_Work to be completed_: Copy out each line that has "scene" in it.

_Source data_:
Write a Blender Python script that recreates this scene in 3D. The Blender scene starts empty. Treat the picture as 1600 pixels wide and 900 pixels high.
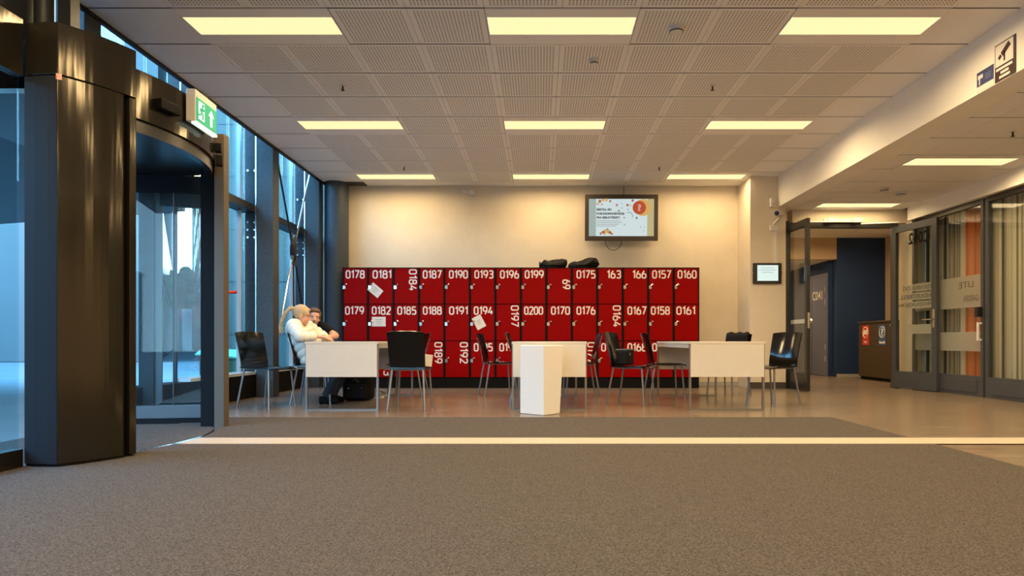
import bpy, math, random
from mathutils import Vector, Matrix, noise as mnoise
random.seed(7)
PI = math.pi
sc = bpy.context.scene
COL = sc.collection

# ---------------------------------------------------------------- camera
CAMZ = 0.735
F = 1010.0
cam = bpy.data.cameras.new('camera')
cam.sensor_width = 36.0
cam.lens = F / 1600.0 * 36.0
cam.shift_x = -(844 - 800) / 1600.0
cam.shift_y = (533 - 450) / 1600.0
cam.clip_start = 0.05
cam.clip_end = 300
co = bpy.data.objects.new('camera', cam)
COL.objects.link(co)
co.location = (0, 0, CAMZ)
co.rotation_euler = (PI / 2, 0, 0)
sc.camera = co

# ---------------------------------------------------------------- world and exposure
w = bpy.data.worlds.new('sky')
sc.world = w
w.use_nodes = True
nt = w.node_tree
bg = nt.nodes['Background']
tc = nt.nodes.new('ShaderNodeTexCoord')
sx = nt.nodes.new('ShaderNodeSeparateXYZ')
rmp = nt.nodes.new('ShaderNodeValToRGB')
rmp.color_ramp.elements[0].position = 0.0
rmp.color_ramp.elements[0].color = (0.42, 0.75, 1.0, 1)
rmp.color_ramp.elements[1].position = 0.75
rmp.color_ramp.elements[1].color = (0.14, 0.42, 0.85, 1)
nt.links.new(tc.outputs['Generated'], sx.inputs[0])
nt.links.new(sx.outputs['Z'], rmp.inputs[0])
nt.links.new(rmp.outputs[0], bg.inputs['Color'])
SKY = 12.0
bg.inputs['Strength'].default_value = SKY
vs = sc.view_settings
vs.view_transform = 'Standard'
vs.look = 'None'
vs.gamma = 1
vs.use_curve_mapping = False
vs.exposure = 0.33
LAMP_W = 35.0                    # power of one ceiling fitting
LAMP_COL = (1.0, 0.715, 0.375)
DIFF_COL = (0.96, 0.745, 0.375)    # luminous cover of the fitting
sc.cycles.use_denoising = True
sc.cycles.max_bounces = 10
sc.cycles.diffuse_bounces = 5
sc.cycles.transparent_max_bounces = 16
sc.cycles.caustics_reflective = False
sc.cycles.caustics_refractive = False
sc.cycles.sample_clamp_indirect = 4.0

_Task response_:
Write a Blender Python script that recreates this scene in 3D. The Blender scene starts empty. Treat the picture as 1600 pixels wide and 900 pixels high.
sc = bpy.context.scene